[Scene script records]
---------------

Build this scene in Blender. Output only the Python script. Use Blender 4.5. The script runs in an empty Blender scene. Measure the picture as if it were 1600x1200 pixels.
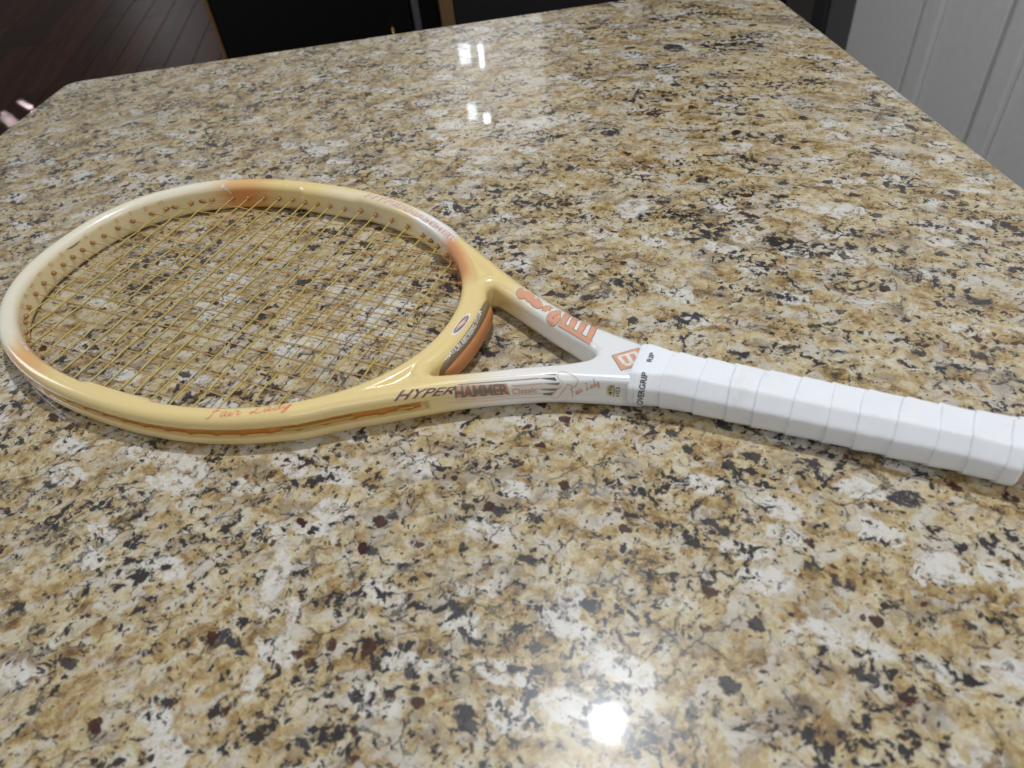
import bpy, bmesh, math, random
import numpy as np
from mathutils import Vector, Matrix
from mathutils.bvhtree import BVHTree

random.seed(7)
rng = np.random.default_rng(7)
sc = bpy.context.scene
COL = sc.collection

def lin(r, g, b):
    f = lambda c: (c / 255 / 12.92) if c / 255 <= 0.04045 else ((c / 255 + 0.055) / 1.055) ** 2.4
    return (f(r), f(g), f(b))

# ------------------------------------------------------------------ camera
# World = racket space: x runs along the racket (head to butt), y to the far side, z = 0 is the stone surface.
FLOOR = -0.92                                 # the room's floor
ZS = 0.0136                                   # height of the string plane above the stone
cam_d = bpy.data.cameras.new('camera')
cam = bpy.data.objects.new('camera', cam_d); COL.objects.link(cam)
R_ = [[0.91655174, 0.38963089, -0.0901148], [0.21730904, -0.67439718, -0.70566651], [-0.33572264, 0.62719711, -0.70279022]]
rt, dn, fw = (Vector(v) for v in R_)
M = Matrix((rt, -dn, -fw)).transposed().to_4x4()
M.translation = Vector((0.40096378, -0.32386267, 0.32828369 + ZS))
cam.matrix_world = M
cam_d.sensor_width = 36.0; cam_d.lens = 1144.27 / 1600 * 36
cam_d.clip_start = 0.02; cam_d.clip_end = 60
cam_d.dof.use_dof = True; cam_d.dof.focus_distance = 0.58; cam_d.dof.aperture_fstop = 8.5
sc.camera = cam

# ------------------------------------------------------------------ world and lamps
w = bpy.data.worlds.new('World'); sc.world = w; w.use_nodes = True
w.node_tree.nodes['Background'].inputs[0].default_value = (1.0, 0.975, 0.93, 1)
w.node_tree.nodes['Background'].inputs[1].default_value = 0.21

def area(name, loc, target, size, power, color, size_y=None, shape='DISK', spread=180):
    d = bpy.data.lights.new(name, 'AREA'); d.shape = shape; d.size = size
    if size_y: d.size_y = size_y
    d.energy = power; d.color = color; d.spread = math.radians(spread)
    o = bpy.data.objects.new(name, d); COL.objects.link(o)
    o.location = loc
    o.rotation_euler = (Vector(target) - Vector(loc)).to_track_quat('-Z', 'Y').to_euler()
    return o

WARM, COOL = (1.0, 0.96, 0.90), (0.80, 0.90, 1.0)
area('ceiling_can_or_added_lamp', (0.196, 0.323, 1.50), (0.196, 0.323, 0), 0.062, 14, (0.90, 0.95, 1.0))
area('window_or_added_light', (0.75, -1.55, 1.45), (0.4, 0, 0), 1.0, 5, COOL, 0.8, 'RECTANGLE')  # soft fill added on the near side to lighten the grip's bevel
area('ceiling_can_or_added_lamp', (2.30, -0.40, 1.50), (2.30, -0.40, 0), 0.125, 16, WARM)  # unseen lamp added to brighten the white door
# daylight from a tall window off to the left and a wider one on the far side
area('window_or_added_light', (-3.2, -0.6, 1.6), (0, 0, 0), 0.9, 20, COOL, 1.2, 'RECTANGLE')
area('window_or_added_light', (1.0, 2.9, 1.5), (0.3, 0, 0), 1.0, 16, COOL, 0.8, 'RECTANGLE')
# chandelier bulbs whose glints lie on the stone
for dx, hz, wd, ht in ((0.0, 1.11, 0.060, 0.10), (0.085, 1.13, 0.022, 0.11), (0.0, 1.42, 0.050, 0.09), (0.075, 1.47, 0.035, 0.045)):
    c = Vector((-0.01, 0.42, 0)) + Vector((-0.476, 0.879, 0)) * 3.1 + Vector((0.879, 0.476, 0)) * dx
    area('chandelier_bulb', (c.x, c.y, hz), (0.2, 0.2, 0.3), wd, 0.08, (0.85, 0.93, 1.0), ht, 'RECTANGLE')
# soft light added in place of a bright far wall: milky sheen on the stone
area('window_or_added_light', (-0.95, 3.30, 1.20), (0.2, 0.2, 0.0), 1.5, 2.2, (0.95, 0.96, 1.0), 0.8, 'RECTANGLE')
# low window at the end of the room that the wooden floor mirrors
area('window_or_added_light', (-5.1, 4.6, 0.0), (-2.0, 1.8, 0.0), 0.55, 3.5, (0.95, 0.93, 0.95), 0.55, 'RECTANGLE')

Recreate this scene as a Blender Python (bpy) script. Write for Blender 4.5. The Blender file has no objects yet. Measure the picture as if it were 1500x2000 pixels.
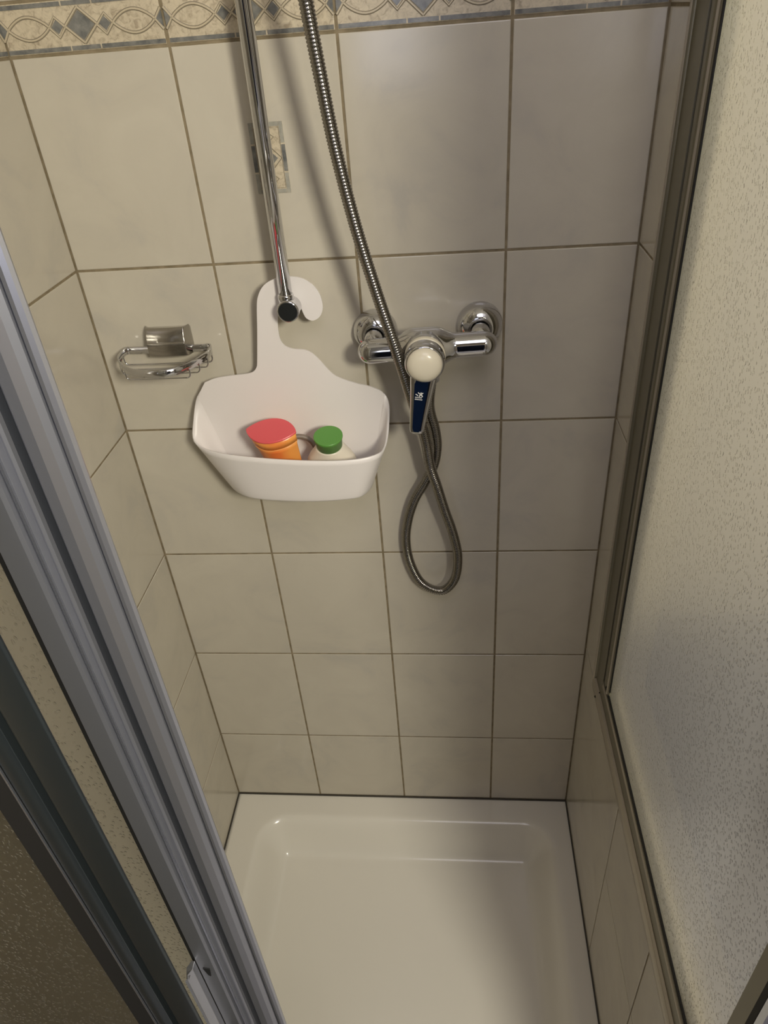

---------------

◆ What is needed ◆
Repeat only what lies between the start of the data and the end of the line containing "sc.camera = cam", exactly, with pictures left out.

◆ Written solution ◆
Build this scene in Blender. Output only the Python script. Use Blender 4.5. The script runs in an empty Blender scene. Measure the picture as if it were 1600x1200 pixels.
import bpy, bmesh, math, random
import numpy as np
from mathutils import Vector, Matrix
from mathutils.bvhtree import BVHTree

random.seed(7)
rng = np.random.default_rng(7)
sc = bpy.context.scene
COL = sc.collection

def lin(r, g, b):
    f = lambda c: (c / 255 / 12.92) if c / 255 <= 0.04045 else ((c / 255 + 0.055) / 1.055) ** 2.4
    return (f(r), f(g), f(b))

# ------------------------------------------------------------------ camera
# World = racket space: x runs along the racket (head to butt), y to the far side, z = 0 is the stone surface.
FLOOR = -0.92                                 # the room's floor
ZS = 0.0136                                   # height of the string plane above the stone
cam_d = bpy.data.cameras.new('camera')
cam = bpy.data.objects.new('camera', cam_d); COL.objects.link(cam)
R_ = [[0.91655174, 0.38963089, -0.0901148], [0.21730904, -0.67439718, -0.70566651], [-0.33572264, 0.62719711, -0.70279022]]
rt, dn, fw = (Vector(v) for v in R_)
M = Matrix((rt, -dn, -fw)).transposed().to_4x4()
M.translation = Vector((0.40096378, -0.32386267, 0.32828369 + ZS))
cam.matrix_world = M
cam_d.sensor_width = 36.0; cam_d.lens = 1144.27 / 1600 * 36
cam_d.clip_start = 0.02; cam_d.clip_end = 60
cam_d.dof.use_dof = True; cam_d.dof.focus_distance = 0.58; cam_d.dof.aperture_fstop = 8.5
sc.camera = cam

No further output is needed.